### Challenge
Repeat the material below word for word and leave out all pictures.

### Provided data
* Start *

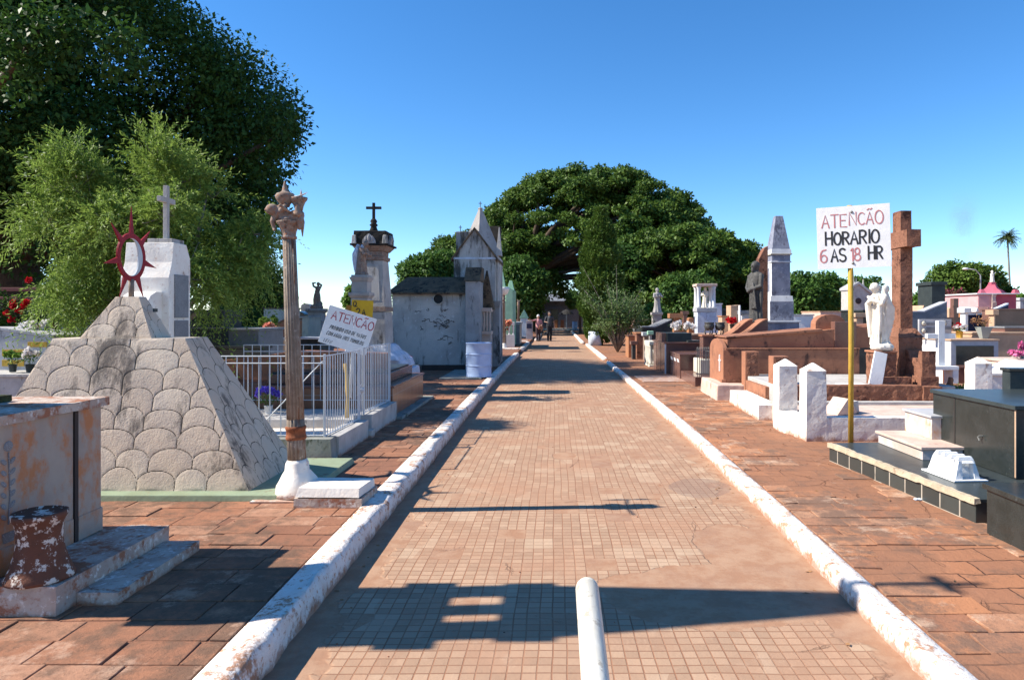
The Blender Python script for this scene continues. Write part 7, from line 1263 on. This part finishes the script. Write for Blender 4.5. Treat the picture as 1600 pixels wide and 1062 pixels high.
# ================= SMOKE =================
def smoke():
    m = bpy.data.materials.new('thin_grey_smoke'); m.use_nodes = True; nt = m.node_tree; nt.nodes.remove(nt.nodes['Principled BSDF']); g = node(nt, 'TexCoord')
    n = tnoise(nt, g.outputs['Object'], .16, 4); sp = node(nt, 'SeparateXYZ', {0: g.outputs['Object']}); z_ = sp.outputs[2]
    rr = mth(nt, 'SQRT', mth(nt, 'ADD', mth(nt, 'POWER', sp.outputs[0], 2.), mth(nt, 'POWER', mth(nt, 'MULTIPLY', sp.outputs[1], 2.), 2.)))
    fall = mth(nt, 'MULTIPLY', ramp(nt, mth(nt, 'DIVIDE', rr, mth(nt, 'ADD', 1.0, mth(nt, 'MULTIPLY', z_, .19))), .95, .15), ramp(nt, z_, 20., 12.))
    dn = mth(nt, 'MULTIPLY', mth(nt, 'MULTIPLY', ramp(nt, n, .36, .60), fall), .20); v = node(nt, 'VolumePrincipled', {'Color': (.42, .38, .36), 'Density': dn}); nt.links.new(v.outputs[0], nt.nodes['Material Output'].inputs['Volume']); m.cycles.volume_step_rate = 6
    Y = 130; b = B(); c = A(1505, 425, Y); zz = lambda py: Z(py, Y) - 6; s = Y / F
    b.lathe([(12 * s, zz(425)), (22 * s, zz(390)), (28 * s, zz(350)), (34 * s, zz(315)), (26 * s, zz(290)), (6 * s, zz(280))], 20, sy=.5); o = b.obj('smoke_plume', m, None, 0, True, loc=(c.x, Y, 6)); tag(o, 'faint grey smoke plume rising behind the rounded dark tree', 'smoke', kind='stuff')
smoke()
# ================= SMALL LITTER =================
for i, (px, py, s, lb) in enumerate(((1434, 781, .03, 'crumpled pale blue scrap of paper on the right walkway by the tiled platform'),)):
    c = G(px, py, ZR); t = B(); t.ball((0, 0, .008), s, 1.2, .8, .3, 10); t.rough(.01, .006, 40, 3, 3); tag(t.obj('paper_scrap', 'bluewhite', None, 0, loc=tuple(c)), lb, 'litter')
n_ = 110; yy = rng.uniform(2.6, 16, n_); sd_ = rng.random(n_); xx = np.where(sd_ < .4, [lx(v) + .03 for v in yy] + rng.exponential(.10, n_), np.where(sd_ < .7, [rx(v) - .03 for v in yy] - rng.exponential(.12, n_), rng.uniform(1.9, 2.8, n_)))
zz = np.where(xx > 1.75, ZR + .014, .004); P = np.stack([xx, yy, zz], 1); D = unit(n_) * np.array([1, 1, .12]); V, Fq = leaf_quads(P, D, np.array([[0, 0, 1.]]) + unit(n_) * .3, rng.uniform(.02, .05, n_), rng.uniform(.012, .024, n_)); tag(npmesh('fallen_leaves', V, Fq, 'straw'), 'scattered dry brown leaves along both kerbs and the right walkway', 'fallen leaves', kind='stuff')
b = B()
for k in range(130):
    left = random.random() < .35; y = random.uniform(2.3, 12); x = random.uniform(-2.3, -1.5) if left else (random.uniform(1.8, 2.8) if random.random() < .6 else random.uniform(-1.2, 1.5)); z = ZL + .004 if left else (ZR + .004 if x > 1.7 else .003); s = random.uniform(.003, .008)
    b.mi = 0; q = [(x + s * random.uniform(.6, 1.4) * math.cos(a), y + s * random.uniform(.6, 1.4) * math.sin(a), z - .003) for a in (0, 1.57, 3.14, 4.71)]; b.hexa(q + [(u * .8 + x * .2, v * .8 + y * .2, w + s * .8) for u, v, w in q])
tag(b.obj('grit', ['terracotta', 'tan'], None, 0), 'small crumbs of mortar and grit scattered over path and walkways', 'debris', kind='stuff')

* End *

### Answer to this exercise
The Blender Python script for this scene continues. Write part 7, from line 1263 on. This part finishes the script. Write for Blender 4.5. Treat the picture as 1600 pixels wide and 1062 pixels high.
# ================= SMOKE =================
def smoke():
    m = bpy.data.materials.new('thin_grey_smoke'); m.use_nodes = True; nt = m.node_tree; nt.nodes.remove(nt.nodes['Principled BSDF']); g = node(nt, 'TexCoord')
    n = tnoise(nt, g.outputs['Object'], .16, 4); sp = node(nt, 'SeparateXYZ', {0: g.outputs['Object']}); z_ = sp.outputs[2]
    rr = mth(nt, 'SQRT', mth(nt, 'ADD', mth(nt, 'POWER', sp.outputs[0], 2.), mth(nt, 'POWER', mth(nt, 'MULTIPLY', sp.outputs[1], 2.), 2.)))
    fall = mth(nt, 'MULTIPLY', ramp(nt, mth(nt, 'DIVIDE', rr, mth(nt, 'ADD', 1.0, mth(nt, 'MULTIPLY', z_, .19))), .95, .15), ramp(nt, z_, 20., 12.))
    dn = mth(nt, 'MULTIPLY', mth(nt, 'MULTIPLY', ramp(nt, n, .36, .60), fall), .20); v = node(nt, 'VolumePrincipled', {'Color': (.42, .38, .36), 'Density': dn}); nt.links.new(v.outputs[0], nt.nodes['Material Output'].inputs['Volume']); m.cycles.volume_step_rate = 6
    Y = 130; b = B(); c = A(1505, 425, Y); zz = lambda py: Z(py, Y) - 6; s = Y / F
    b.lathe([(12 * s, zz(425)), (22 * s, zz(390)), (28 * s, zz(350)), (34 * s, zz(315)), (26 * s, zz(290)), (6 * s, zz(280))], 20, sy=.5); o = b.obj('smoke_plume', m, None, 0, True, loc=(c.x, Y, 6)); tag(o, 'faint grey smoke plume rising behind the rounded dark tree', 'smoke', kind='stuff')
smoke()
# ================= SMALL LITTER =================
for i, (px, py, s, lb) in enumerate(((1434, 781, .03, 'crumpled pale blue scrap of paper on the right walkway by the tiled platform'),)):
    c = G(px, py, ZR); t = B(); t.ball((0, 0, .008), s, 1.2, .8, .3, 10); t.rough(.01, .006, 40, 3, 3); tag(t.obj('paper_scrap', 'bluewhite', None, 0, loc=tuple(c)), lb, 'litter')
n_ = 110; yy = rng.uniform(2.6, 16, n_); sd_ = rng.random(n_); xx = np.where(sd_ < .4, [lx(v) + .03 for v in yy] + rng.exponential(.10, n_), np.where(sd_ < .7, [rx(v) - .03 for v in yy] - rng.exponential(.12, n_), rng.uniform(1.9, 2.8, n_)))
zz = np.where(xx > 1.75, ZR + .014, .004); P = np.stack([xx, yy, zz], 1); D = unit(n_) * np.array([1, 1, .12]); V, Fq = leaf_quads(P, D, np.array([[0, 0, 1.]]) + unit(n_) * .3, rng.uniform(.02, .05, n_), rng.uniform(.012, .024, n_)); tag(npmesh('fallen_leaves', V, Fq, 'straw'), 'scattered dry brown leaves along both kerbs and the right walkway', 'fallen leaves', kind='stuff')
b = B()
for k in range(130):
    left = random.random() < .35; y = random.uniform(2.3, 12); x = random.uniform(-2.3, -1.5) if left else (random.uniform(1.8, 2.8) if random.random() < .6 else random.uniform(-1.2, 1.5)); z = ZL + .004 if left else (ZR + .004 if x > 1.7 else .003); s = random.uniform(.003, .008)
    b.mi = 0; q = [(x + s * random.uniform(.6, 1.4) * math.cos(a), y + s * random.uniform(.6, 1.4) * math.sin(a), z - .003) for a in (0, 1.57, 3.14, 4.71)]; b.hexa(q + [(u * .8 + x * .2, v * .8 + y * .2, w + s * .8) for u, v, w in q])
tag(b.obj('grit', ['terracotta', 'tan'], None, 0), 'small crumbs of mortar and grit scattered over path and walkways', 'debris', kind='stuff')